INSTRUCTION: Return exactly the lines that run from the beginning through the line containing "word_key(xl, kxy(871, 1653)[1], '', 'key_cream')", both included, and no others.
====================
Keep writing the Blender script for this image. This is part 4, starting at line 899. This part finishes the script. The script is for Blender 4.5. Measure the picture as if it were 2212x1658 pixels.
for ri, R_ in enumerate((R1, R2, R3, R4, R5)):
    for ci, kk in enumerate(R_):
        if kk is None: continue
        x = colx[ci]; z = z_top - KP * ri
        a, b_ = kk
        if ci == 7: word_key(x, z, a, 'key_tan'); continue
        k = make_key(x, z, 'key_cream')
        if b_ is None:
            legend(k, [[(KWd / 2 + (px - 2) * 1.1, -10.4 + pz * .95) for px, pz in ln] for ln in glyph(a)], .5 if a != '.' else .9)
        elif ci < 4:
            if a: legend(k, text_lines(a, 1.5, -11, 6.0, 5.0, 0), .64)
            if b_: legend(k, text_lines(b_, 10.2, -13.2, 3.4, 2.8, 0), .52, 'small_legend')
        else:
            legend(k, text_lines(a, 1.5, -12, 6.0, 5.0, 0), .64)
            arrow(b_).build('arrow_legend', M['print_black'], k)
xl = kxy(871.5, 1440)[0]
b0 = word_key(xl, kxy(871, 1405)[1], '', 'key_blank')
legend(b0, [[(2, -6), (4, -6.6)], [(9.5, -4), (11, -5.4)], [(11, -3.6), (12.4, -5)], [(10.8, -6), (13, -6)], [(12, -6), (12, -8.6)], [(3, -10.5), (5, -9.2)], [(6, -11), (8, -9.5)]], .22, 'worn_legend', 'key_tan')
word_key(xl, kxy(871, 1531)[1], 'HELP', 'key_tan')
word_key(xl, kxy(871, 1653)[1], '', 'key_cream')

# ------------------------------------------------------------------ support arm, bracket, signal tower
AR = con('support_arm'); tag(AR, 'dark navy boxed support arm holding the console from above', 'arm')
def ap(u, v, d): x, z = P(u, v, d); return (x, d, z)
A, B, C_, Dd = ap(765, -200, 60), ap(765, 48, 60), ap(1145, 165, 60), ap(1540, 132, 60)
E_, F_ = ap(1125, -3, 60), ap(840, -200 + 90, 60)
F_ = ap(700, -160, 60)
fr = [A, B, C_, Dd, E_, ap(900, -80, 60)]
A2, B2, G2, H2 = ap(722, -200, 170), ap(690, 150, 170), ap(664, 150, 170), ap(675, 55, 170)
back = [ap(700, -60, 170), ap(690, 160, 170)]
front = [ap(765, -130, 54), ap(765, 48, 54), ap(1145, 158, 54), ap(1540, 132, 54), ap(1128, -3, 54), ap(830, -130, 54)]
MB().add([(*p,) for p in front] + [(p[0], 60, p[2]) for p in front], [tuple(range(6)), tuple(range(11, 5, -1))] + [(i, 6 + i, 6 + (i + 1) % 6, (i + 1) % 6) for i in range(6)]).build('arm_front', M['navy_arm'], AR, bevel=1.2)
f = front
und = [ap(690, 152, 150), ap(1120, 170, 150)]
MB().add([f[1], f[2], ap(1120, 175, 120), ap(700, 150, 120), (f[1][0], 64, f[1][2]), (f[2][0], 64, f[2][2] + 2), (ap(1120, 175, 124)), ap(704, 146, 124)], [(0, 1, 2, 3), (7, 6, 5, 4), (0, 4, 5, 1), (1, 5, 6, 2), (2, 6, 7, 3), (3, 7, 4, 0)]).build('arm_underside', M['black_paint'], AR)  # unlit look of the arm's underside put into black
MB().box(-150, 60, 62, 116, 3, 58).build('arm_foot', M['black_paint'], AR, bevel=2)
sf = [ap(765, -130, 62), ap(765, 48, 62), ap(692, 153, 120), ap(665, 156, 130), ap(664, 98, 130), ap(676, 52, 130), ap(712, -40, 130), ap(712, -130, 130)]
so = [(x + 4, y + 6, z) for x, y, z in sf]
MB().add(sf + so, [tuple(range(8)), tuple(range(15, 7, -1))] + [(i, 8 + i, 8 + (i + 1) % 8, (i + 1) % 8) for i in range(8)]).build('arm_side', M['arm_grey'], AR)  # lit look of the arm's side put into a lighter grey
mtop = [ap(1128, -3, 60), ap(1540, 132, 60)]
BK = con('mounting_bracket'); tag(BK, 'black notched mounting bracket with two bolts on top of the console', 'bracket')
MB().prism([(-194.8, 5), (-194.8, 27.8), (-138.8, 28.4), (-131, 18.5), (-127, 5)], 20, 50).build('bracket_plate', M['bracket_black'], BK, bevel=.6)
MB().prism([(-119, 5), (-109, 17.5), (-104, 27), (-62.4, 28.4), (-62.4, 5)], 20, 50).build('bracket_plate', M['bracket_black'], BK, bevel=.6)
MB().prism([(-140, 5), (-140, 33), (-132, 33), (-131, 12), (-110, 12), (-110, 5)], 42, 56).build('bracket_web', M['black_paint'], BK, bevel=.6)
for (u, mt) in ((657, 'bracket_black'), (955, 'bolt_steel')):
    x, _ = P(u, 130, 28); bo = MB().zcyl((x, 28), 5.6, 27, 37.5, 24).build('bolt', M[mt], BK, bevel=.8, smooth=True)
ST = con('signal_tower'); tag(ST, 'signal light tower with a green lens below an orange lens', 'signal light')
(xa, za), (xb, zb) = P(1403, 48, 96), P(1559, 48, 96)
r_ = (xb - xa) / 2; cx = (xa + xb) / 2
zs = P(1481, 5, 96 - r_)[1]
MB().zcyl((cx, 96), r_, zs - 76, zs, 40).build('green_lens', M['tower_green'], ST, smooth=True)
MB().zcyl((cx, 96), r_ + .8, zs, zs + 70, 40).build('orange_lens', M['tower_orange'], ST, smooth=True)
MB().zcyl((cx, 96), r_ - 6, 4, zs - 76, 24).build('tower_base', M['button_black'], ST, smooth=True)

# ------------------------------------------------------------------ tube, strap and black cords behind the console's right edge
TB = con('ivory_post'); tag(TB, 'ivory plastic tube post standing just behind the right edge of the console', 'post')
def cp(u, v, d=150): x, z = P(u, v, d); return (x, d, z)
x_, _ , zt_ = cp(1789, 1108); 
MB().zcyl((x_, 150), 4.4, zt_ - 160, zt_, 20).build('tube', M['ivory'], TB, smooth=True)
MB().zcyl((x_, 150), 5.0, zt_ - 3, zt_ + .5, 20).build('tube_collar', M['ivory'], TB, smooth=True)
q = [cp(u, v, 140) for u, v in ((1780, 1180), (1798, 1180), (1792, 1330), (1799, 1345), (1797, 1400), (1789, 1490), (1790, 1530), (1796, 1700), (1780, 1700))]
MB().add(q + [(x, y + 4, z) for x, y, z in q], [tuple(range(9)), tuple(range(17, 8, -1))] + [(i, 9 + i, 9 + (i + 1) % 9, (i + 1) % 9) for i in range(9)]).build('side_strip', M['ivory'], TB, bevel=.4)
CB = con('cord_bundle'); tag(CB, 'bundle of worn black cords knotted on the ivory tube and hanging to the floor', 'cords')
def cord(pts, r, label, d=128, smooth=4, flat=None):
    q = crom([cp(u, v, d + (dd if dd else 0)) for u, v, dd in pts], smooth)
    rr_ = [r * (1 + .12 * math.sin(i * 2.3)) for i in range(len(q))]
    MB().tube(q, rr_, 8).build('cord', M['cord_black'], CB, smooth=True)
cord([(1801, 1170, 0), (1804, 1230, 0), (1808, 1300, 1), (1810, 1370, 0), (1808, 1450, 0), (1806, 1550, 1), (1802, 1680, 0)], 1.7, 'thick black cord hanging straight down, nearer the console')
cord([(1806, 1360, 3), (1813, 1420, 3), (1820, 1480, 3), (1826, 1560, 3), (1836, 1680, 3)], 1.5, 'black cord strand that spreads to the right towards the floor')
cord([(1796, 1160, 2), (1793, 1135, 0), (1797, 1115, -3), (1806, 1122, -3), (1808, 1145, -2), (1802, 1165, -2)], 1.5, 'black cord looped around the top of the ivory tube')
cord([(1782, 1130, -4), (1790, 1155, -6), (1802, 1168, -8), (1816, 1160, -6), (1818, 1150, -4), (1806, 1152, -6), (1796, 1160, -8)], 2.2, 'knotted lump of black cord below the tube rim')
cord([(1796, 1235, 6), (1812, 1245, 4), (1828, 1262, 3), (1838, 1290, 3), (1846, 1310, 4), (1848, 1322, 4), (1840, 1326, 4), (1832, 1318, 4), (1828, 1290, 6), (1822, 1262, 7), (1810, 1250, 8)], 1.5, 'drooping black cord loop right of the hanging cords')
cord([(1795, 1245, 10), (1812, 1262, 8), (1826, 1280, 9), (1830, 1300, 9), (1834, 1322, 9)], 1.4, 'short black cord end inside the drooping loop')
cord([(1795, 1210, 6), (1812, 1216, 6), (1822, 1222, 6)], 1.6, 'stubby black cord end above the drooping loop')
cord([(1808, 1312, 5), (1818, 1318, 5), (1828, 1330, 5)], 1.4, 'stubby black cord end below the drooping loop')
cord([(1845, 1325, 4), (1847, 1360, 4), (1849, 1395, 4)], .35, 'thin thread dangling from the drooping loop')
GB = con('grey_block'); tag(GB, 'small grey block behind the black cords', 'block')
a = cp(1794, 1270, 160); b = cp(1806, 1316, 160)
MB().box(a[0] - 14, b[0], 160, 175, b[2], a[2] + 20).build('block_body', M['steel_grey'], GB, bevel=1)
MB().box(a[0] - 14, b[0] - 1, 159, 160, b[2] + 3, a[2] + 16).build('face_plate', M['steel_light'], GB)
====================
RESULT OF THIS EXERCISE:
Keep writing the Blender script for this image. This is part 4, starting at line 899. This part finishes the script. The script is for Blender 4.5. Measure the picture as if it were 2212x1658 pixels.
for ri, R_ in enumerate((R1, R2, R3, R4, R5)):
    for ci, kk in enumerate(R_):
        if kk is None: continue
        x = colx[ci]; z = z_top - KP * ri
        a, b_ = kk
        if ci == 7: word_key(x, z, a, 'key_tan'); continue
        k = make_key(x, z, 'key_cream')
        if b_ is None:
            legend(k, [[(KWd / 2 + (px - 2) * 1.1, -10.4 + pz * .95) for px, pz in ln] for ln in glyph(a)], .5 if a != '.' else .9)
        elif ci < 4:
            if a: legend(k, text_lines(a, 1.5, -11, 6.0, 5.0, 0), .64)
            if b_: legend(k, text_lines(b_, 10.2, -13.2, 3.4, 2.8, 0), .52, 'small_legend')
        else:
            legend(k, text_lines(a, 1.5, -12, 6.0, 5.0, 0), .64)
            arrow(b_).build('arrow_legend', M['print_black'], k)
xl = kxy(871.5, 1440)[0]
b0 = word_key(xl, kxy(871, 1405)[1], '', 'key_blank')
legend(b0, [[(2, -6), (4, -6.6)], [(9.5, -4), (11, -5.4)], [(11, -3.6), (12.4, -5)], [(10.8, -6), (13, -6)], [(12, -6), (12, -8.6)], [(3, -10.5), (5, -9.2)], [(6, -11), (8, -9.5)]], .22, 'worn_legend', 'key_tan')
word_key(xl, kxy(871, 1531)[1], 'HELP', 'key_tan')
word_key(xl, kxy(871, 1653)[1], '', 'key_cream')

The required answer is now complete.